What this task involves: Your task is to repeat the entries underneath exactly, minus the pictures.

Records supplied:

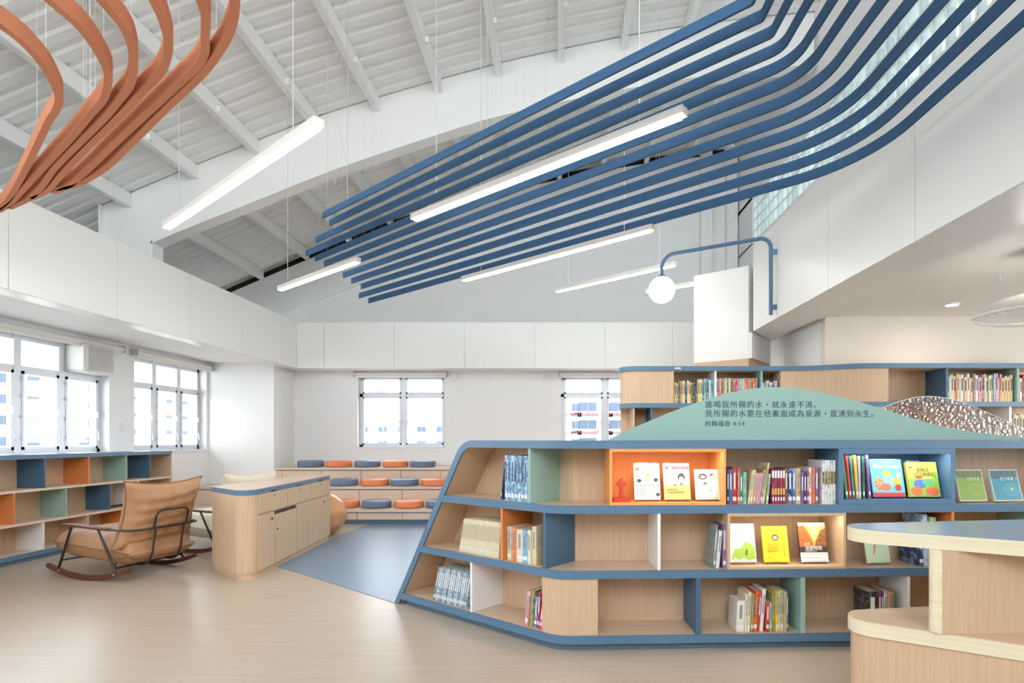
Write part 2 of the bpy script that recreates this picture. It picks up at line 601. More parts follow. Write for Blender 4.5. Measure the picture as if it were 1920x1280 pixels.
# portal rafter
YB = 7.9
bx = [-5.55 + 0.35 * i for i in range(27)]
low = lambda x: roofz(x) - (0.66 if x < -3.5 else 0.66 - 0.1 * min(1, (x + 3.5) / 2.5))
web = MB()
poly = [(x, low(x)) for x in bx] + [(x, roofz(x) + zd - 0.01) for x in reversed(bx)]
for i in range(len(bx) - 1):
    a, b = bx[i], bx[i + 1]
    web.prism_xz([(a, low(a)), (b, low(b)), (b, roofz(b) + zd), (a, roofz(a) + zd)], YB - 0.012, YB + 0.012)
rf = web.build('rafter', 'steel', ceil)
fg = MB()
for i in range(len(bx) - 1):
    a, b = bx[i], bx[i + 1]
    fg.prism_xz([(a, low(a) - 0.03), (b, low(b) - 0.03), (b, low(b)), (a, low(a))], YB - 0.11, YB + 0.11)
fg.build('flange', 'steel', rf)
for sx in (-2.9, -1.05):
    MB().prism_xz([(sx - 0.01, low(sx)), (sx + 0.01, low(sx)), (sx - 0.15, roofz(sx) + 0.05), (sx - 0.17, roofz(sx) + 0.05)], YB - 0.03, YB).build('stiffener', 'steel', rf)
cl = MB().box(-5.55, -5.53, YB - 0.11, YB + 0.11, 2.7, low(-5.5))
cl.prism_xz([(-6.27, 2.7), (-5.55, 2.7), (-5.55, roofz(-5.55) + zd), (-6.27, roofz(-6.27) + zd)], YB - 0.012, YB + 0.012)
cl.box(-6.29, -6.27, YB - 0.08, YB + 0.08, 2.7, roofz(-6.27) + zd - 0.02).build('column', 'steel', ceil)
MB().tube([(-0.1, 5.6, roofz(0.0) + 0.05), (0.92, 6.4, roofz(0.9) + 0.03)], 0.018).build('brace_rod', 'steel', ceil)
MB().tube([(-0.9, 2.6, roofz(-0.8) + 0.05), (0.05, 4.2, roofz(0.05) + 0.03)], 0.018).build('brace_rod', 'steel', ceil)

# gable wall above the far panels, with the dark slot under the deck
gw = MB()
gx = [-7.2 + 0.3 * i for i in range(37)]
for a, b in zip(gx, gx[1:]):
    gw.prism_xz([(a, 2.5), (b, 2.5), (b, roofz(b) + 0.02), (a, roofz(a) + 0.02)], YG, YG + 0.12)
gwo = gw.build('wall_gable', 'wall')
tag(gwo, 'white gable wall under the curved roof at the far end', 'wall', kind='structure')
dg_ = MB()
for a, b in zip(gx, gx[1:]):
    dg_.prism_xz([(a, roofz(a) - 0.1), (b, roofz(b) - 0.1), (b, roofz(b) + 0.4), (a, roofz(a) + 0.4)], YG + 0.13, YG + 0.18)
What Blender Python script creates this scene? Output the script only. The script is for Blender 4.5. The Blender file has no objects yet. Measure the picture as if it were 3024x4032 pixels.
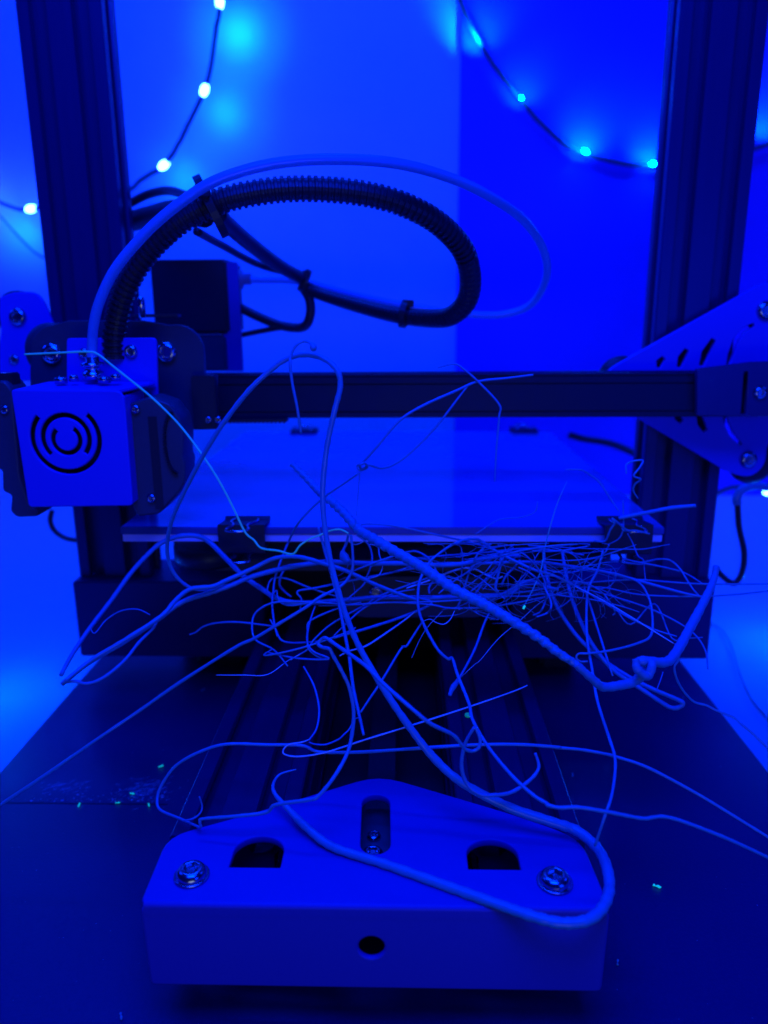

Correct response:
Write part 2 of the bpy script that recreates this picture. It picks up at line 601. More parts follow. Write for Blender 4.5. Measure the picture as if it were 1920x1280 pixels.
# portal rafter
YB = 7.9
bx = [-5.55 + 0.35 * i for i in range(27)]
low = lambda x: roofz(x) - (0.66 if x < -3.5 else 0.66 - 0.1 * min(1, (x + 3.5) / 2.5))
web = MB()
poly = [(x, low(x)) for x in bx] + [(x, roofz(x) + zd - 0.01) for x in reversed(bx)]
for i in range(len(bx) - 1):
    a, b = bx[i], bx[i + 1]
    web.prism_xz([(a, low(a)), (b, low(b)), (b, roofz(b) + zd), (a, roofz(a) + zd)], YB - 0.012, YB + 0.012)
rf = web.build('rafter', 'steel', ceil)
fg = MB()
for i in range(len(bx) - 1):
    a, b = bx[i], bx[i + 1]
    fg.prism_xz([(a, low(a) - 0.03), (b, low(b) - 0.03), (b, low(b)), (a, low(a))], YB - 0.11, YB + 0.11)
fg.build('flange', 'steel', rf)
for sx in (-2.9, -1.05):
    MB().prism_xz([(sx - 0.01, low(sx)), (sx + 0.01, low(sx)), (sx - 0.15, roofz(sx) + 0.05), (sx - 0.17, roofz(sx) + 0.05)], YB - 0.03, YB).build('stiffener', 'steel', rf)
cl = MB().box(-5.55, -5.53, YB - 0.11, YB + 0.11, 2.7, low(-5.5))
cl.prism_xz([(-6.27, 2.7), (-5.55, 2.7), (-5.55, roofz(-5.55) + zd), (-6.27, roofz(-6.27) + zd)], YB - 0.012, YB + 0.012)
cl.box(-6.29, -6.27, YB - 0.08, YB + 0.08, 2.7, roofz(-6.27) + zd - 0.02).build('column', 'steel', ceil)
MB().tube([(-0.1, 5.6, roofz(0.0) + 0.05), (0.92, 6.4, roofz(0.9) + 0.03)], 0.018).build('brace_rod', 'steel', ceil)
MB().tube([(-0.9, 2.6, roofz(-0.8) + 0.05), (0.05, 4.2, roofz(0.05) + 0.03)], 0.018).build('brace_rod', 'steel', ceil)

# gable wall above the far panels, with the dark slot under the deck
gw = MB()
gx = [-7.2 + 0.3 * i for i in range(37)]
for a, b in zip(gx, gx[1:]):
    gw.prism_xz([(a, 2.5), (b, 2.5), (b, roofz(b) + 0.02), (a, roofz(a) + 0.02)], YG, YG + 0.12)
gwo = gw.build('wall_gable', 'wall')
tag(gwo, 'white gable wall under the curved roof at the far end', 'wall', kind='structure')
dg_ = MB()
for a, b in zip(gx, gx[1:]):
    dg_.prism_xz([(a, roofz(a) - 0.1), (b, roofz(b) - 0.1), (b, roofz(b) + 0.4), (a, roofz(a) + 0.4)], YG + 0.13, YG + 0.18)
What Blender Python script creates this scene? Output the script only. The script is for Blender 4.5. The Blender file has no objects yet. Measure the picture as if it were 3024x4032 pixels.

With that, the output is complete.